## [DATASET EXTRACT]
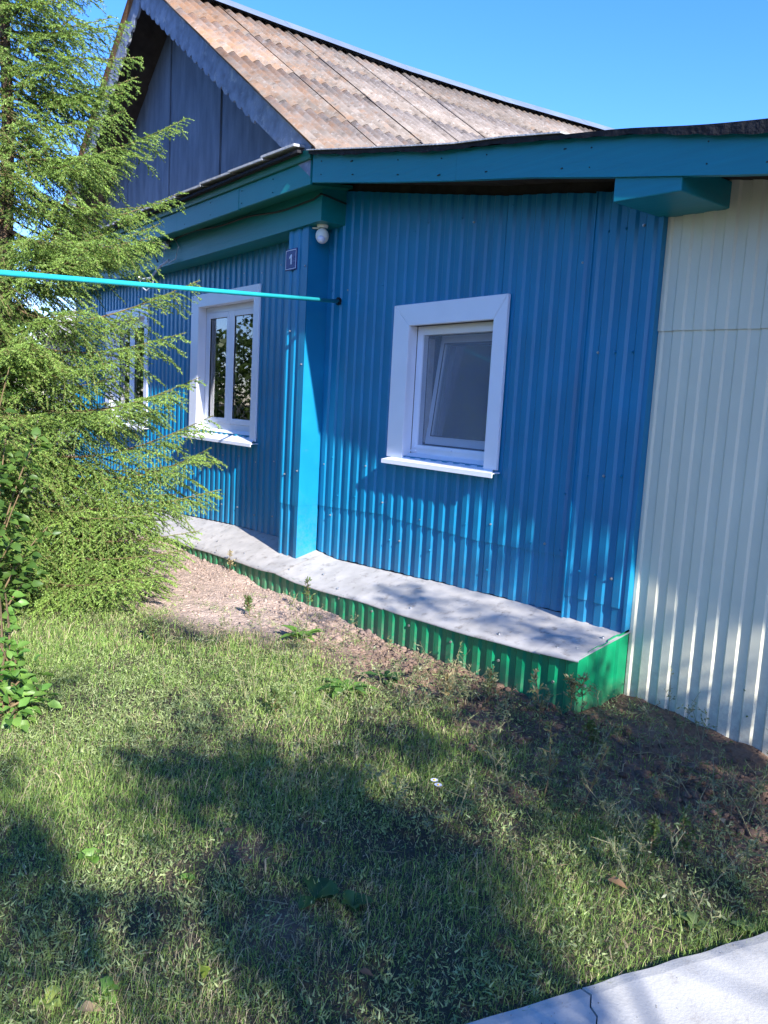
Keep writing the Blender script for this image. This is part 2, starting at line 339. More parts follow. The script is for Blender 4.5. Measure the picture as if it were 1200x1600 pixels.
def build_path():
    m = MB(); ys = np.arange(-4, 3.95, .07); top = .034
    crack = lambda x: 1.835 - .0 + (x + 1.31) * -.75 + .012 * math.sin(40 * x)
    # two slabs divided by the crack: rows run across the path
    def slab(y_of, lo):
        xs = np.concatenate([np.linspace(0, .3, 8), np.linspace(.4, 1.5, 10)])
        return xs
    for part in (0, 1):
        mm = MB(); rows = []
        for k in range(60):
            row = []
            for xo in np.concatenate([np.linspace(0, .35, 10), np.linspace(.45, 1.6, 10)]):
                t = k / 59
                yc = 1.80 + xo * -.62 + .016 * math.sin(23 * xo) + .010 * math.sin(61 * xo)
                y = (-4 + (yc - .0025 + 4) * t) if part == 0 else (yc + .0025 + (3.93 - yc) * t)
                x = PATH_E(y) + xo
                z = top + .0012 * math.sin(3 * x + 2 * y) + (.0025 if part else 0)
                if xo == 0: z -= .006
                row.append((x, y, z))
            rows.append(row)
        w = len(rows[0])
        for r in rows: mm.v += r
        for k in range(59):
            for i in range(w - 1):
                a = k * w + i; mm.f.append((a, a + 1, a + w + 1, a + w))
        # skirts
        def skirt(idx):
            n = len(mm.v)
            for q in idx: x, y, z = mm.v[q]; mm.v.append((x + .012 * math.sin(37 * y), y, z - .10))
            for q in range(len(idx) - 1): mm.f.append((idx[q], idx[q + 1], n + q + 1, n + q))
        skirt([k * w for k in range(60)][::-1]); skirt(list(range(59 * w, 60 * w)) if part == 0 else list(range(w))[::-1])
        o = mm.build('path', M['concrete'], kind='structure')
build_path()

# ------------------------------------------------------------------ profiled sheets
PITCH = .126
def profile(x0, x1, y, depth=.011, phase=0.0, slope=.011):
    """x,y breakpoints of a trapezoidal sheet facing -Y"""
    seg = ((0, 0), (.061 - slope, 0), (.061, 1), (.126 - slope, 1)); pts = []
    k0 = math.floor((x0 - phase) / PITCH) - 1
    raw = []
    for k in range(k0, k0 + int((x1 - x0) / PITCH) + 4):
        for s_, d in seg: raw.append((phase + k * PITCH + s_, y - d * depth))
    rx = [p[0] for p in raw]; ry = [p[1] for p in raw]
    xs = [x0] + [p for p in rx if x0 + .001 < p < x1 - .001] + [x1]
    return [(x, float(np.interp(x, rx, ry))) for x in xs]
def sheet(name, x0, x1, y, zb, zt, mt, parent, depth=.011, phase=0.0, hole=None, flare=0.0, slope=None, **props):
    """corrugated sheet between zb(x) and zt(x); hole=(hx0,hx1,hz0,hz1)"""
    slope = slope or (.012 if mt == M['cream'] else .017)
    if mt == M['blue']: depth = .0140
    pr = profile(x0, x1, y, depth, phase, slope)
    if hole:
        ex = [q for q in (hole[0], hole[1]) if x0 < q < x1]
        px = [p[0] for p in pr]; py = [p[1] for p in pr]
        pr = sorted(pr + [(q, float(np.interp(q, px, py))) for q in ex])
    m = MB()
    fb = zb if callable(zb) else (lambda x: zb); ft = zt if callable(zt) else (lambda x: zt)
    for (xa, ya), (xb, yb) in zip(pr[:-1], pr[1:]):
        ranges = [(fb(xa), ft(xa), fb(xb), ft(xb))]
        if hole and hole[0] - 1e-6 <= (xa + xb) / 2 <= hole[1] + 1e-6:
            ranges = []
            if fb(xa) < hole[2]: ranges.append((fb(xa), min(hole[2], ft(xa)), fb(xb), min(hole[2], ft(xb))))
            if ft(xa) > hole[3]: ranges.append((max(hole[3], fb(xa)), ft(xa), max(hole[3], fb(xb)), ft(xb)))
        for a0, a1, b0, b1 in ranges:
            m.quad((xa, ya - flare, a0), (xb, yb - flare, b0), (xb, yb, b1), (xa, ya, a1))
            # turned lower edge gives the sheet its thickness
            m.quad((xa, ya + .004, a0), (xb, yb + .004, b0), (xb, yb - flare, b0), (xa, ya - flare, a0))
    return m.build(name, mt, parent, **props)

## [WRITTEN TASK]
Reproduce every line above as written, skipping pictures.

## [EXERCISE ANSWER]
Keep writing the Blender script for this image. This is part 2, starting at line 339. More parts follow. The script is for Blender 4.5. Measure the picture as if it were 1200x1600 pixels.
def build_path():
    m = MB(); ys = np.arange(-4, 3.95, .07); top = .034
    crack = lambda x: 1.835 - .0 + (x + 1.31) * -.75 + .012 * math.sin(40 * x)
    # two slabs divided by the crack: rows run across the path
    def slab(y_of, lo):
        xs = np.concatenate([np.linspace(0, .3, 8), np.linspace(.4, 1.5, 10)])
        return xs
    for part in (0, 1):
        mm = MB(); rows = []
        for k in range(60):
            row = []
            for xo in np.concatenate([np.linspace(0, .35, 10), np.linspace(.45, 1.6, 10)]):
                t = k / 59
                yc = 1.80 + xo * -.62 + .016 * math.sin(23 * xo) + .010 * math.sin(61 * xo)
                y = (-4 + (yc - .0025 + 4) * t) if part == 0 else (yc + .0025 + (3.93 - yc) * t)
                x = PATH_E(y) + xo
                z = top + .0012 * math.sin(3 * x + 2 * y) + (.0025 if part else 0)
                if xo == 0: z -= .006
                row.append((x, y, z))
            rows.append(row)
        w = len(rows[0])
        for r in rows: mm.v += r
        for k in range(59):
            for i in range(w - 1):
                a = k * w + i; mm.f.append((a, a + 1, a + w + 1, a + w))
        # skirts
        def skirt(idx):
            n = len(mm.v)
            for q in idx: x, y, z = mm.v[q]; mm.v.append((x + .012 * math.sin(37 * y), y, z - .10))
            for q in range(len(idx) - 1): mm.f.append((idx[q], idx[q + 1], n + q + 1, n + q))
        skirt([k * w for k in range(60)][::-1]); skirt(list(range(59 * w, 60 * w)) if part == 0 else list(range(w))[::-1])
        o = mm.build('path', M['concrete'], kind='structure')
build_path()

# ------------------------------------------------------------------ profiled sheets
PITCH = .126
def profile(x0, x1, y, depth=.011, phase=0.0, slope=.011):
    """x,y breakpoints of a trapezoidal sheet facing -Y"""
    seg = ((0, 0), (.061 - slope, 0), (.061, 1), (.126 - slope, 1)); pts = []
    k0 = math.floor((x0 - phase) / PITCH) - 1
    raw = []
    for k in range(k0, k0 + int((x1 - x0) / PITCH) + 4):
        for s_, d in seg: raw.append((phase + k * PITCH + s_, y - d * depth))
    rx = [p[0] for p in raw]; ry = [p[1] for p in raw]
    xs = [x0] + [p for p in rx if x0 + .001 < p < x1 - .001] + [x1]
    return [(x, float(np.interp(x, rx, ry))) for x in xs]
def sheet(name, x0, x1, y, zb, zt, mt, parent, depth=.011, phase=0.0, hole=None, flare=0.0, slope=None, **props):
    """corrugated sheet between zb(x) and zt(x); hole=(hx0,hx1,hz0,hz1)"""
    slope = slope or (.012 if mt == M['cream'] else .017)
    if mt == M['blue']: depth = .0140
    pr = profile(x0, x1, y, depth, phase, slope)
    if hole:
        ex = [q for q in (hole[0], hole[1]) if x0 < q < x1]
        px = [p[0] for p in pr]; py = [p[1] for p in pr]
        pr = sorted(pr + [(q, float(np.interp(q, px, py))) for q in ex])
    m = MB()
    fb = zb if callable(zb) else (lambda x: zb); ft = zt if callable(zt) else (lambda x: zt)
    for (xa, ya), (xb, yb) in zip(pr[:-1], pr[1:]):
        ranges = [(fb(xa), ft(xa), fb(xb), ft(xb))]
        if hole and hole[0] - 1e-6 <= (xa + xb) / 2 <= hole[1] + 1e-6:
            ranges = []
            if fb(xa) < hole[2]: ranges.append((fb(xa), min(hole[2], ft(xa)), fb(xb), min(hole[2], ft(xb))))
            if ft(xa) > hole[3]: ranges.append((max(hole[3], fb(xa)), ft(xa), max(hole[3], fb(xb)), ft(xb)))
        for a0, a1, b0, b1 in ranges:
            m.quad((xa, ya - flare, a0), (xb, yb - flare, b0), (xb, yb, b1), (xa, ya, a1))
            # turned lower edge gives the sheet its thickness
            m.quad((xa, ya + .004, a0), (xb, yb + .004, b0), (xb, yb - flare, b0), (xa, ya - flare, a0))
    return m.build(name, mt, parent, **props)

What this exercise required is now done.